Wednesday, November 30, 2016

Damn You, Shawn Mendes! Tuesday in Cincinnati (November 29, 2016)


Someday we'll look back at this and it will all seem funny.
Yesterday we woke up just after 4am, piled in to the car at 5:45am, and drove more than 4 hours to Cincinnati. We stopped at a shopping mall and went in to a nice book store. I had my most important business meetings of the year, but at the most crucial moment my phone was on mute -- it would be hard to participate while Bruce Springsteen was standing atop the bookstore's staircase, surveying the hundreds of people cramming every aisle of the store.
Meet me in Cincinnati! Bruce preparing to meet and greet.
I thought I had missed the book signings. Last month's event in Toronto was supposed to be the end of it, and I hadn't managed to get myself a ticket. Of course, I could rationalize it: After all, who would really want to drive 4 hours each way for a firm handshake and a snapshot? < raising my hand /> And who would really want that full day excursion for a ridiculously below-market rate for a personalized copy of the book? < raising my hand, again />

So the first thing to realize, before any existential questions, is: don't bother rationalizing this. It is what it is. And I'm thinking, yes, it was worth every minute. But I won't do it again... this month.

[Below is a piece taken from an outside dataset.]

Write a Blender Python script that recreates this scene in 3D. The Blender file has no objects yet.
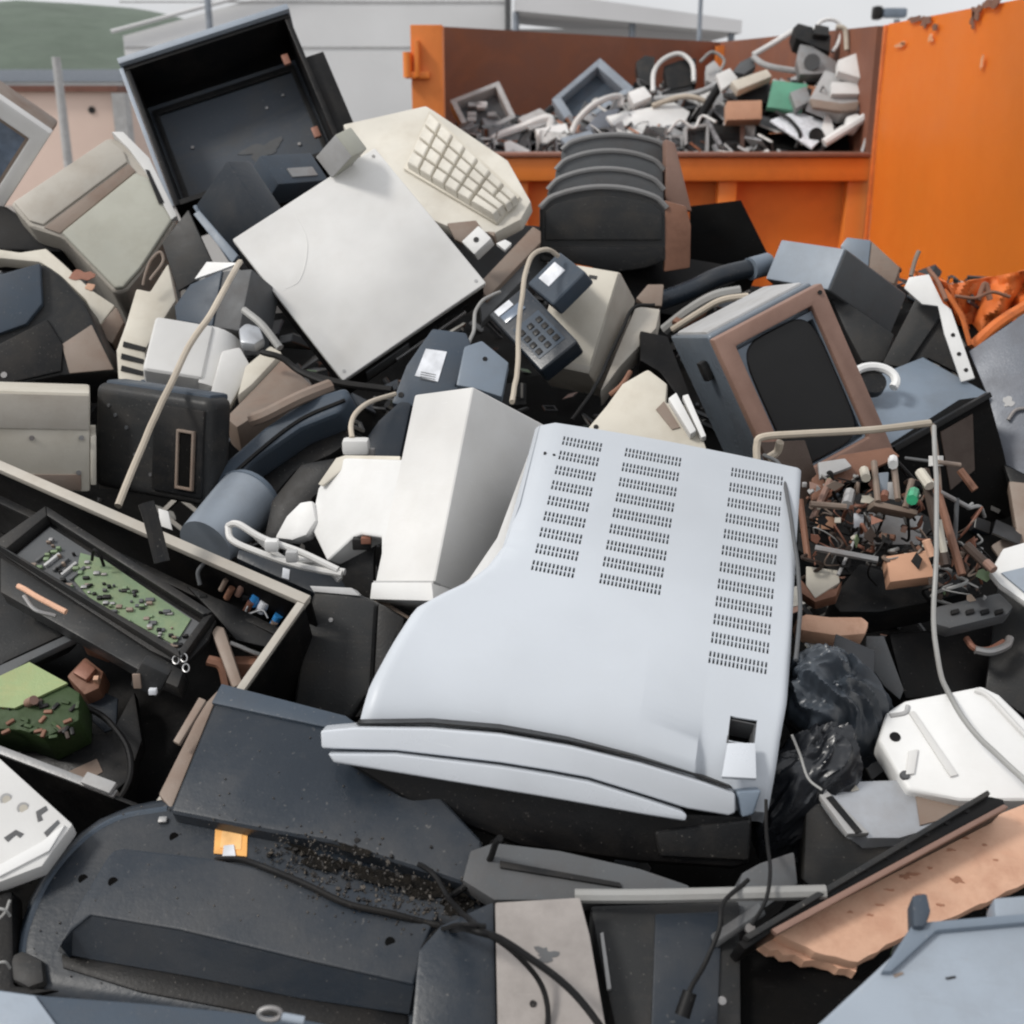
import bpy, bmesh, math, random
import numpy as np
from mathutils import Vector, Matrix, Quaternion, noise
random.seed(7)
SC = bpy.context.scene
COL = SC.collection
# ---------------------------------------------------------------- camera
F_PX, HC, PITCH = 1200.0, 2.2, math.atan(417 / 1200.0)
cam_d = bpy.data.cameras.new('camera'); cam = bpy.data.objects.new('camera', cam_d); COL.objects.link(cam)
cam.location = (0, 0, HC); cam.rotation_euler = (math.pi / 2 - PITCH, 0, 0)
cam_d.sensor_width = 36; cam_d.lens = F_PX / 1024 * 36; cam_d.clip_start = .05; cam_d.clip_end = 3000
cam_d.dof.use_dof = True; cam_d.dof.focus_distance = 1.42; cam_d.dof.aperture_fstop = 9.5
SC.camera = cam
# ---------------------------------------------------------------- sky, sun, exposure
SUN_EL, SUN_AZ = math.radians(47), math.radians(-112)      # azimuth from +Y, clockwise: behind the camera, to the left
w = bpy.data.worlds.new("World"); SC.world = w; w.use_nodes = True
nt = w.node_tree; nt.nodes.clear()
o_ = nt.nodes.new('ShaderNodeOutputWorld'); bg = nt.nodes.new('ShaderNodeBackground')
sky = nt.nodes.new('ShaderNodeTexSky'); sky.sky_type = 'NISHITA'; sky.sun_disc = False
sky.sun_elevation = SUN_EL; sky.sun_rotation = SUN_AZ; sky.air_density = 1.0; sky.dust_density = 3.0; sky.ozone_density = 1.0
hs = nt.nodes.new('ShaderNodeHueSaturation'); hs.inputs['Saturation'].default_value = .22; hs.inputs['Value'].default_value = 1.0
mixc = nt.nodes.new('ShaderNodeMix'); mixc.data_type = 'RGBA'
tc = nt.nodes.new('ShaderNodeTexCoord'); nz = nt.nodes.new('ShaderNodeTexNoise'); nz.inputs['Scale'].default_value = 2.2; nz.inputs['Detail'].default_value = 5
rp = nt.nodes.new('ShaderNodeMapRange'); rp.inputs['From Min'].default_value = .35; rp.inputs['From Max'].default_value = .7
rp.inputs['To Min'].default_value = .55; rp.inputs['To Max'].default_value = .9
nt.links.new(tc.outputs['Generated'], nz.inputs['Vector']); nt.links.new(nz.outputs['Fac'], rp.inputs['Value'])
nt.links.new(sky.outputs[0], hs.inputs['Color']); nt.links.new(rp.outputs[0], mixc.inputs['Factor'])
nt.links.new(hs.outputs[0], mixc.inputs[6]); mixc.inputs[7].default_value = (8.4, 8.5, 8.75, 1)      # cloud layer
nt.links.new(mixc.outputs[2], bg.inputs['Color']); bg.inputs['Strength'].default_value = .088
nt.links.new(bg.outputs[0], o_.inputs[0])
sd = bpy.data.lights.new('sun', 'SUN'); sd.energy = 1.5; sd.angle = math.radians(11); sd.color = (1, .96, .9)
sun = bpy.data.objects.new('sun', sd); COL.objects.link(sun)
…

The book-signing event at Joseph-Beth Booksellers in Cincinnati was only arranged last week. The store opened at 8am; some confused holiday shoppers wondered why it seemed so crowded. The meeting itself, of course was very brief. I didn't time it, but my thinking is that for every hour of the day's total trip, one second was spent with Bruce.
Bruce greets fan Brian Resnik. Photo by Ron Valle
Just like Luca Brasi, I practiced my "speech": I figured I'd get about four seconds, so I shortened it to the bare essentials: It would be an introduction for my daughter, whom Bruce recognized in 2012 when she was 11: "Toronto. 'Thunder Crack.' Striped Hat. That's her!" The former girl has grown up; there's no more hat and the long black hair is short and blue. The person is the same.
Toronto! "Trhunder Crack!" Striped Hat! That's her!" August 24, 2012: Elianna singing "Thunder Crack" with Bruce.
I took this picture.
I practiced test shots on my good camera. Bad lighting; use the flash. The staff was going around reminding people to have their batteries charged and their cameras turned on. One friend came down the staircase, shaking: "We got a family picture!!!" New goal: Family picture!

At the bottom of the stairs, I asked a store employee about their events. She said, "This is pretty big!" I asked her if this was the biggest. "You mean, this year?" You mean, that's not automatic??? Okay, this year. "Shawn Mendes was bigger." I had to ask Elianna. Twice.

Attendees were divided in to about 20 groups of 50 each, based on arrival time. We were in the eighth group. From the top of the staircase, before winding around the last aisle, we could see Bruce with some fans a few spots ahead of us. At this store a backdrop had been created from enlarged copies of the book cover (a good choice) and the bookshelf behind Bruce had history books: on one side, The Fall of the Ottomans; on the other, Target Tokyo.

Elianna with Bruce in Cincinnati.
The meeting moment was as brief as advertised. I said my lines. Bruce said, "Toronto!" I could feel the thought forming... "Toronto... Toronto... what's a Toronto?" The staffer took two quick -- and very nice -- snap shots, and... too late to ask for the family picture! The next staffer already had Elianna's cell phone in position, and that was that, though not before Bruce whispered a final, "thank you." When we returned downstairs, we traded in our wristbands for signed copies of the book.

I have wondered what Bruce gets out of these sessions. The line has to move super-quickly, and an egalitarian approach pretty much requires treating everyone more or less the same. Hand shake, snap pictures, say thank you, next in line! Imagine if Bruce had done something like Comic-Con circuit, where snap shots and signatures of lesser stars routinely go for much more than $35. But here Bruce is supporting booksellers (I'm sure there were substantial sales to many of us who came for the signing and browsed while waiting), and also affording to his fans a rare -- if necessarily short -- opportunity to a fairly priced meet and greet. I'll take it!